I have a hard time getting into these Olympics and goggling over the feats of today’s athletes. There is something very uncommon about them. They are far different than the Olympians of my childhood. Unlike Phelps who makes millions of dollars from product endorsements, the pre-1970 Olympians were strictly amateurs, whose athletic feats were as super human as Phelps’. May be even more so given their circumstances. Nonetheless, they seemed to be one of us.

Take for example a guy by the name of Richard Terrance McDermott, known to the people and his customers at an Essexville, Mich. barbershop where he worked as Terry McDermott. Few people knew of this little known speed skater who was part of a downtrodden American Olympic team that was in danger of being the first American team not to win a gold medal in the Winter Olympics.

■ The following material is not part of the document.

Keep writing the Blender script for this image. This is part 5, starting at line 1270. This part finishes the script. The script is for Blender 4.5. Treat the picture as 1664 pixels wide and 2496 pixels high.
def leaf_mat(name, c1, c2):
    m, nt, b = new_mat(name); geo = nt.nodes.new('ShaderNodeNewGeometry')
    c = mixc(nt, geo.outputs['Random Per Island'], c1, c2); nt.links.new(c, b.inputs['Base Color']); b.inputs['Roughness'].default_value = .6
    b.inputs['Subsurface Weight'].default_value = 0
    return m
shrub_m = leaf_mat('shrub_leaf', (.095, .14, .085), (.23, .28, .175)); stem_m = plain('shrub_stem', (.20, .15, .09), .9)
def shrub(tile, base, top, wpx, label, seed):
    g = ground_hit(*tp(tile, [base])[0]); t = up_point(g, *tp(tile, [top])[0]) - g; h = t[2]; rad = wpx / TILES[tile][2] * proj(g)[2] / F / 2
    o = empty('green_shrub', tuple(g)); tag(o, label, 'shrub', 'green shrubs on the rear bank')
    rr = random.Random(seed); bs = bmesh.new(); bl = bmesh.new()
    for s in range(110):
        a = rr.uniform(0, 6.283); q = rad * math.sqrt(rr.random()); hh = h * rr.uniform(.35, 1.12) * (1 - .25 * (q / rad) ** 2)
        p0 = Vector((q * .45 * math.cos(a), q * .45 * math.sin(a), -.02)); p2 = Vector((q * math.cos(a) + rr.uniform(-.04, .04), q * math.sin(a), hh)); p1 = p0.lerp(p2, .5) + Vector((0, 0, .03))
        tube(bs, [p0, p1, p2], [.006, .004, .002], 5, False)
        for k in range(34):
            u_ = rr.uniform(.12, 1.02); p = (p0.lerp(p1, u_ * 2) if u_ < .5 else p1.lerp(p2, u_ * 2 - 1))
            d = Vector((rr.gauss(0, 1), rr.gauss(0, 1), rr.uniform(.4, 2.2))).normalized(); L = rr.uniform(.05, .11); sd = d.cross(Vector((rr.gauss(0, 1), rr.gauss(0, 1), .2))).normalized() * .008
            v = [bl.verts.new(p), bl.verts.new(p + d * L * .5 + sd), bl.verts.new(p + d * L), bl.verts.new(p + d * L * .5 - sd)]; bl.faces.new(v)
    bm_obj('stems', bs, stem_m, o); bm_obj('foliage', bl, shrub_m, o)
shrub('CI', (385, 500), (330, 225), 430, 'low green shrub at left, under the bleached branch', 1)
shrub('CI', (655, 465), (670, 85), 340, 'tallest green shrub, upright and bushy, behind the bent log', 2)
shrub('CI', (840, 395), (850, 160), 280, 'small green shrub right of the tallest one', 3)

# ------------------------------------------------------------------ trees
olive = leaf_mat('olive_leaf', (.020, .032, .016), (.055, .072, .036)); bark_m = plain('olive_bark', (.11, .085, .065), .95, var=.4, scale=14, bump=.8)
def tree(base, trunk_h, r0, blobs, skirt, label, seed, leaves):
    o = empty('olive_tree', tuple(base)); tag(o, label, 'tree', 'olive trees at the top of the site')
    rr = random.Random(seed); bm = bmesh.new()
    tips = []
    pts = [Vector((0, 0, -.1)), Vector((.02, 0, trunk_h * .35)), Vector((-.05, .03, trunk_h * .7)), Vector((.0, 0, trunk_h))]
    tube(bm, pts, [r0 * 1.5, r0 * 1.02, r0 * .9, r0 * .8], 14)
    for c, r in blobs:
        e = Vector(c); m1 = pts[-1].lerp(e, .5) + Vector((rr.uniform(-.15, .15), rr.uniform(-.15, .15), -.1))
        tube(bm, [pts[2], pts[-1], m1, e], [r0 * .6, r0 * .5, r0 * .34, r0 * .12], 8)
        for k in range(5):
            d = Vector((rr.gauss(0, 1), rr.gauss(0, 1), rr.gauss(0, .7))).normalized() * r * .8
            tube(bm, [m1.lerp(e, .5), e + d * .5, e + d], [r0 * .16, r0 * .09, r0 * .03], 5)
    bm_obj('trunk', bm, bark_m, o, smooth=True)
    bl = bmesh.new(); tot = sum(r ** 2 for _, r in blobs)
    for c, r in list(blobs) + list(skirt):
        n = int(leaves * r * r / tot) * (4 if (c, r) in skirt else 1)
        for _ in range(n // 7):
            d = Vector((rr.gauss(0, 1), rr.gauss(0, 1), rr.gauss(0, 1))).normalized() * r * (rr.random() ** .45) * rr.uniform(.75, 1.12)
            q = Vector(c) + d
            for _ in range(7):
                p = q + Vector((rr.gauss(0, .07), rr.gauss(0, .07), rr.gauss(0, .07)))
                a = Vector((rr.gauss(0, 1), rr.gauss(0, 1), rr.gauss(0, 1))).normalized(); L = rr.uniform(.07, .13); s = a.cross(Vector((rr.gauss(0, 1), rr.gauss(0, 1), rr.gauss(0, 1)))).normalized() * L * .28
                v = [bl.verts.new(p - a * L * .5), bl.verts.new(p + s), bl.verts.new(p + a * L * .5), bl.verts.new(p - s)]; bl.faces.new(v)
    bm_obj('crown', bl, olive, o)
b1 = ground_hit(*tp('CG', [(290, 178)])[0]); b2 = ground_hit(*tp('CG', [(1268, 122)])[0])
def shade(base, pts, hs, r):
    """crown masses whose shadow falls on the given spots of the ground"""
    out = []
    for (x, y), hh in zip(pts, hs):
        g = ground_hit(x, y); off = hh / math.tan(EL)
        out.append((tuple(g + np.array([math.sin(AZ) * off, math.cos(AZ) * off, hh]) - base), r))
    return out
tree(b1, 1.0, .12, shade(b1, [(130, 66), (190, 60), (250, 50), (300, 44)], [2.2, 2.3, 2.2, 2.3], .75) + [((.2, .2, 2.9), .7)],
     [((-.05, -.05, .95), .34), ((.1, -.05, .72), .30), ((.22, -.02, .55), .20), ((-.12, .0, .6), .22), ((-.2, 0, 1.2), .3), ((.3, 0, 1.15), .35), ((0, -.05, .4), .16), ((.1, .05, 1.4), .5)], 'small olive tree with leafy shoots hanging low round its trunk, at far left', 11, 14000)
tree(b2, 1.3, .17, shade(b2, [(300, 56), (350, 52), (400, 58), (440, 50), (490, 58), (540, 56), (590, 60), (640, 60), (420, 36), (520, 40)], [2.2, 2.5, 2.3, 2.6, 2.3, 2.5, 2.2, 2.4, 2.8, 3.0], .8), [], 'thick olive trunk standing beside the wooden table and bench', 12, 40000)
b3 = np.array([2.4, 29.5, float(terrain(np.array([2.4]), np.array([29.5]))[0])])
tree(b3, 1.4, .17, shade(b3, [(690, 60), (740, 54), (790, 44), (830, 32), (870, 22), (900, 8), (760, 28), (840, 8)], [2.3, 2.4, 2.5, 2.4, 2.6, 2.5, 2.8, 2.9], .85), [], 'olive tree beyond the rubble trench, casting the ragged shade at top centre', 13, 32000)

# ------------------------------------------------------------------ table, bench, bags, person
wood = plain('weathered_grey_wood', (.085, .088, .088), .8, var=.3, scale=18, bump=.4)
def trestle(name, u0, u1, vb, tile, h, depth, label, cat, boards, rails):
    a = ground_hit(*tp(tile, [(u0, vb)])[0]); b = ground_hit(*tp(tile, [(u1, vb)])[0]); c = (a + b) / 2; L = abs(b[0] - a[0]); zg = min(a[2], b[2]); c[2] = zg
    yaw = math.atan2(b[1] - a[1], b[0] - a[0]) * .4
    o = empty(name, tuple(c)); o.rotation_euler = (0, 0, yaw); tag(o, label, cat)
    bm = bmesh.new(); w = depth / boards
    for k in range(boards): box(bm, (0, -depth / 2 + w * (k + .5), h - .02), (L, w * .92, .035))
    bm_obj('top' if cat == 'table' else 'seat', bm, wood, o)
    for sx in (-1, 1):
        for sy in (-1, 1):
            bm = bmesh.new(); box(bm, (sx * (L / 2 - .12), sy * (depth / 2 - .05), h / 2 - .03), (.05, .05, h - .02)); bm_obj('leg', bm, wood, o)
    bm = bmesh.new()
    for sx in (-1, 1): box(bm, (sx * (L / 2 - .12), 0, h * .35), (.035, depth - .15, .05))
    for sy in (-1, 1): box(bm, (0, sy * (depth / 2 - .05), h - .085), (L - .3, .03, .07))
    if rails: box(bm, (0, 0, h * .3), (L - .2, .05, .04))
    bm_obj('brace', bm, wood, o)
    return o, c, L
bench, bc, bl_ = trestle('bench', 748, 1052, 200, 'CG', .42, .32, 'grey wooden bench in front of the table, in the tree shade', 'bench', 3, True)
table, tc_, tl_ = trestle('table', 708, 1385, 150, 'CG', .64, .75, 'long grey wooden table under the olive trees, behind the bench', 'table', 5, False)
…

McDermott was not expected to be the savior of the team either. His specialty was the 500-meter race. However, he was not a favorite to win a medal and besides the top skater in the race and world was a two-time gold medal winner from Russia. But McDermott sent out huge seismic waves through the Olympic world when he handily won the gold medal in world record time. It was the only gold the U.S. won that year. He was an instant hero.

After the Olympics were over, McDermott retired from active competition and went back to his job of cutting hair at Bunny’s Barber Shop.

Four years later he came out of retirement and competed in the 1968 Olympics and won a Silver medal.

In the 1964 Summer Games in Tokyo, another equally riveting and super human story was being played out.

Among the competitors was Native American William Mervin Mills, AKA Billy Mills.

Mills, orphaned at 12, was reared on the Pine Ridge Indian Reservation of South Dakota. He attended the University of Kansas where he became an NCAA All-American cross country runner. When he entered the Olympics he was a member of the U.S. Marine Corps Reserves.

Mills was considered an unknown when he entered an event no American had ever won in the Olympics — the 10,000-meter run. The favored runner was world record holder Australian Ron Clarke. There were several other runners who were believed to have a better chance at beating Clarke than Mills. But Mills beat Clarke that year, sprinting past him at the finish. It was the first and only time an American has won the 10,000-meter race. Wikipedia called it among the greatest upsets in Olympic history.

Mills did not go home to a million dollar Nike shoe contract. For a while he continued to run competitively. Today he is the spokesman for Running Strong for American Indian Youth.

In my opinion one of the greatest and most inspiring Olympians of all was Wilma Goldean Rudolph. In the 1960 Summer Olympics in Rome, Rudolph won three gold medals. This was the first such feat by an American female athlete. She won the 100- and 200-meter dashes, and anchored the gold medal winning 400-meter relay team. Those victories earned her the recognition as the fastest woman alive.

That in itself would be enough to suggest this was a very special person, much like Phelps is today. There is more to her life that makes what she did seem even more super human and compelling.